start
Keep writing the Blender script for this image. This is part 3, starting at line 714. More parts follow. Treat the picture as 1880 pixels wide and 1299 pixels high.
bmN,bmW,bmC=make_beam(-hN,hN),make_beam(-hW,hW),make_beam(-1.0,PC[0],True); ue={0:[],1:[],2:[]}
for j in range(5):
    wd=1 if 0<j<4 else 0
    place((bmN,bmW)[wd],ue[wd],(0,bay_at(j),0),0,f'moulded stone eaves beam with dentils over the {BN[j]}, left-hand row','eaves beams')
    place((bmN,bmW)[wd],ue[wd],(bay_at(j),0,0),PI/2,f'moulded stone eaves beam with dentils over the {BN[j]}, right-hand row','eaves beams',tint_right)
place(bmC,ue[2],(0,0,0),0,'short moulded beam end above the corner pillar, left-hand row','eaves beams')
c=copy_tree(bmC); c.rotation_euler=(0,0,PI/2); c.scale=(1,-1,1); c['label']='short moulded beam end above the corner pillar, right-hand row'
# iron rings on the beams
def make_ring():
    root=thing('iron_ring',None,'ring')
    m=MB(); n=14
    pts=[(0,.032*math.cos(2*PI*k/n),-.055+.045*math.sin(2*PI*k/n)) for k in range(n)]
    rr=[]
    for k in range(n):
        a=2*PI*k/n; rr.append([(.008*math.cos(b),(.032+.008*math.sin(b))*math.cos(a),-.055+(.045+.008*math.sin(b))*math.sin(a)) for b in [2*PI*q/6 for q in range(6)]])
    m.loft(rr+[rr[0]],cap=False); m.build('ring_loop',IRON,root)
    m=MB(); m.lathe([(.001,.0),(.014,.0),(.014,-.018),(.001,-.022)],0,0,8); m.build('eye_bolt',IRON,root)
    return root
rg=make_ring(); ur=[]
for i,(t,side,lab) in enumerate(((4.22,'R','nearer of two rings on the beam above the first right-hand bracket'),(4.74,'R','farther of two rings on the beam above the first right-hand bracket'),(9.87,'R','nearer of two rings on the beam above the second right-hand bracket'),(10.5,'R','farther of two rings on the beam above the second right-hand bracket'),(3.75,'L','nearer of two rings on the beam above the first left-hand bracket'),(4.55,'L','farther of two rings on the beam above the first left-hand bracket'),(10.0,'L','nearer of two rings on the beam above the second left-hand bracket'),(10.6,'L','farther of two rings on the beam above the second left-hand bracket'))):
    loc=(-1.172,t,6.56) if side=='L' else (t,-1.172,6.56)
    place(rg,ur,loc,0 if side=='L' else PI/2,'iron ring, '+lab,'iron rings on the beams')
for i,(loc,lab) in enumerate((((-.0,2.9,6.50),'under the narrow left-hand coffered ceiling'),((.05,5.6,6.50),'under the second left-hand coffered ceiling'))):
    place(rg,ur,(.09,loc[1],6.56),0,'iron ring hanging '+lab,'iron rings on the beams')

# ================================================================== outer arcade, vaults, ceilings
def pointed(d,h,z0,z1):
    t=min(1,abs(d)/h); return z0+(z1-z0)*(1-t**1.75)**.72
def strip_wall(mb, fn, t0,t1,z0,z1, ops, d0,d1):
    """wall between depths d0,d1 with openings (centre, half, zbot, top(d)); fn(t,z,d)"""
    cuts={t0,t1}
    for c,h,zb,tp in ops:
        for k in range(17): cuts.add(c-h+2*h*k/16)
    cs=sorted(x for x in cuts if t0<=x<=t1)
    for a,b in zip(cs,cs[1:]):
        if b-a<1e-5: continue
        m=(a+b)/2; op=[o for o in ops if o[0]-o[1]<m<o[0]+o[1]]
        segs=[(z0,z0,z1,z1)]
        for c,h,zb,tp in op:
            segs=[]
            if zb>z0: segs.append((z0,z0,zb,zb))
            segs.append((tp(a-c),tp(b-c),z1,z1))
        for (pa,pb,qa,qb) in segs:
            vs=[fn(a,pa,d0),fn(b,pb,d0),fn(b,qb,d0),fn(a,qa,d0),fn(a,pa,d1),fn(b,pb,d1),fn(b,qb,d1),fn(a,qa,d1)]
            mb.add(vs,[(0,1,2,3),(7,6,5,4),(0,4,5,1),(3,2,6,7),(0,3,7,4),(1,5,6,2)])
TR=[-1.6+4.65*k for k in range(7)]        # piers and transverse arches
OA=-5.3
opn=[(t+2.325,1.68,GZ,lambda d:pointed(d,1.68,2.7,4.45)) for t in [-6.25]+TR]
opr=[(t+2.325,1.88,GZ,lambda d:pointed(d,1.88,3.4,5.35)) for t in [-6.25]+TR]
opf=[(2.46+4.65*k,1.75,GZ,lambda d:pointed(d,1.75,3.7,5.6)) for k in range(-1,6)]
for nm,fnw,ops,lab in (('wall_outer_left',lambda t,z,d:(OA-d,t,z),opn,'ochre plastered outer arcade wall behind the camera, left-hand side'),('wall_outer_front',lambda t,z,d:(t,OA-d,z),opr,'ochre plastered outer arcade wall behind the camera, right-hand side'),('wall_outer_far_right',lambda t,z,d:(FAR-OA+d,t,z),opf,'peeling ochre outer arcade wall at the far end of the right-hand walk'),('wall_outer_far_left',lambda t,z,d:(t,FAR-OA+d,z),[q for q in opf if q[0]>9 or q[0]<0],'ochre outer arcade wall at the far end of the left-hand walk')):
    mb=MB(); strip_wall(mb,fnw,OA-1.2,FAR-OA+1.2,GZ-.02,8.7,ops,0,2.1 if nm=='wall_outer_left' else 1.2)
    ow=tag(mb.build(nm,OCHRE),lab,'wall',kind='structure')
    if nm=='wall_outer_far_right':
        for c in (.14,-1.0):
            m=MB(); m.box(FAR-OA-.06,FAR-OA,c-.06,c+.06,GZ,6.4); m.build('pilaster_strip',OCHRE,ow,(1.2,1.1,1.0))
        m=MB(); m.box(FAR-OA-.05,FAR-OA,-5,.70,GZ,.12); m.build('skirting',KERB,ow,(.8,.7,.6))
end
Set problem: Repeat the listing above without any change.

Task solution:
Keep writing the Blender script for this image. This is part 3, starting at line 714. More parts follow. Treat the picture as 1880 pixels wide and 1299 pixels high.
bmN,bmW,bmC=make_beam(-hN,hN),make_beam(-hW,hW),make_beam(-1.0,PC[0],True); ue={0:[],1:[],2:[]}
for j in range(5):
    wd=1 if 0<j<4 else 0
    place((bmN,bmW)[wd],ue[wd],(0,bay_at(j),0),0,f'moulded stone eaves beam with dentils over the {BN[j]}, left-hand row','eaves beams')
    place((bmN,bmW)[wd],ue[wd],(bay_at(j),0,0),PI/2,f'moulded stone eaves beam with dentils over the {BN[j]}, right-hand row','eaves beams',tint_right)
place(bmC,ue[2],(0,0,0),0,'short moulded beam end above the corner pillar, left-hand row','eaves beams')
c=copy_tree(bmC); c.rotation_euler=(0,0,PI/2); c.scale=(1,-1,1); c['label']='short moulded beam end above the corner pillar, right-hand row'
# iron rings on the beams
def make_ring():
    root=thing('iron_ring',None,'ring')
    m=MB(); n=14
    pts=[(0,.032*math.cos(2*PI*k/n),-.055+.045*math.sin(2*PI*k/n)) for k in range(n)]
    rr=[]
    for k in range(n):
        a=2*PI*k/n; rr.append([(.008*math.cos(b),(.032+.008*math.sin(b))*math.cos(a),-.055+(.045+.008*math.sin(b))*math.sin(a)) for b in [2*PI*q/6 for q in range(6)]])
    m.loft(rr+[rr[0]],cap=False); m.build('ring_loop',IRON,root)
    m=MB(); m.lathe([(.001,.0),(.014,.0),(.014,-.018),(.001,-.022)],0,0,8); m.build('eye_bolt',IRON,root)
    return root
rg=make_ring(); ur=[]
for i,(t,side,lab) in enumerate(((4.22,'R','nearer of two rings on the beam above the first right-hand bracket'),(4.74,'R','farther of two rings on the beam above the first right-hand bracket'),(9.87,'R','nearer of two rings on the beam above the second right-hand bracket'),(10.5,'R','farther of two rings on the beam above the second right-hand bracket'),(3.75,'L','nearer of two rings on the beam above the first left-hand bracket'),(4.55,'L','farther of two rings on the beam above the first left-hand bracket'),(10.0,'L','nearer of two rings on the beam above the second left-hand bracket'),(10.6,'L','farther of two rings on the beam above the second left-hand bracket'))):
    loc=(-1.172,t,6.56) if side=='L' else (t,-1.172,6.56)
    place(rg,ur,loc,0 if side=='L' else PI/2,'iron ring, '+lab,'iron rings on the beams')
for i,(loc,lab) in enumerate((((-.0,2.9,6.50),'under the narrow left-hand coffered ceiling'),((.05,5.6,6.50),'under the second left-hand coffered ceiling'))):
    place(rg,ur,(.09,loc[1],6.56),0,'iron ring hanging '+lab,'iron rings on the beams')

# ================================================================== outer arcade, vaults, ceilings
def pointed(d,h,z0,z1):
    t=min(1,abs(d)/h); return z0+(z1-z0)*(1-t**1.75)**.72
def strip_wall(mb, fn, t0,t1,z0,z1, ops, d0,d1):
    """wall between depths d0,d1 with openings (centre, half, zbot, top(d)); fn(t,z,d)"""
    cuts={t0,t1}
    for c,h,zb,tp in ops:
        for k in range(17): cuts.add(c-h+2*h*k/16)
    cs=sorted(x for x in cuts if t0<=x<=t1)
    for a,b in zip(cs,cs[1:]):
        if b-a<1e-5: continue
        m=(a+b)/2; op=[o for o in ops if o[0]-o[1]<m<o[0]+o[1]]
        segs=[(z0,z0,z1,z1)]
        for c,h,zb,tp in op:
            segs=[]
            if zb>z0: segs.append((z0,z0,zb,zb))
            segs.append((tp(a-c),tp(b-c),z1,z1))
        for (pa,pb,qa,qb) in segs:
            vs=[fn(a,pa,d0),fn(b,pb,d0),fn(b,qb,d0),fn(a,qa,d0),fn(a,pa,d1),fn(b,pb,d1),fn(b,qb,d1),fn(a,qa,d1)]
            mb.add(vs,[(0,1,2,3),(7,6,5,4),(0,4,5,1),(3,2,6,7),(0,3,7,4),(1,5,6,2)])
TR=[-1.6+4.65*k for k in range(7)]        # piers and transverse arches
OA=-5.3
opn=[(t+2.325,1.68,GZ,lambda d:pointed(d,1.68,2.7,4.45)) for t in [-6.25]+TR]
opr=[(t+2.325,1.88,GZ,lambda d:pointed(d,1.88,3.4,5.35)) for t in [-6.25]+TR]
opf=[(2.46+4.65*k,1.75,GZ,lambda d:pointed(d,1.75,3.7,5.6)) for k in range(-1,6)]
for nm,fnw,ops,lab in (('wall_outer_left',lambda t,z,d:(OA-d,t,z),opn,'ochre plastered outer arcade wall behind the camera, left-hand side'),('wall_outer_front',lambda t,z,d:(t,OA-d,z),opr,'ochre plastered outer arcade wall behind the camera, right-hand side'),('wall_outer_far_right',lambda t,z,d:(FAR-OA+d,t,z),opf,'peeling ochre outer arcade wall at the far end of the right-hand walk'),('wall_outer_far_left',lambda t,z,d:(t,FAR-OA+d,z),[q for q in opf if q[0]>9 or q[0]<0],'ochre outer arcade wall at the far end of the left-hand walk')):
    mb=MB(); strip_wall(mb,fnw,OA-1.2,FAR-OA+1.2,GZ-.02,8.7,ops,0,2.1 if nm=='wall_outer_left' else 1.2)
    ow=tag(mb.build(nm,OCHRE),lab,'wall',kind='structure')
    if nm=='wall_outer_far_right':
        for c in (.14,-1.0):
            m=MB(); m.box(FAR-OA-.06,FAR-OA,c-.06,c+.06,GZ,6.4); m.build('pilaster_strip',OCHRE,ow,(1.2,1.1,1.0))
        m=MB(); m.box(FAR-OA-.05,FAR-OA,-5,.70,GZ,.12); m.build('skirting',KERB,ow,(.8,.7,.6))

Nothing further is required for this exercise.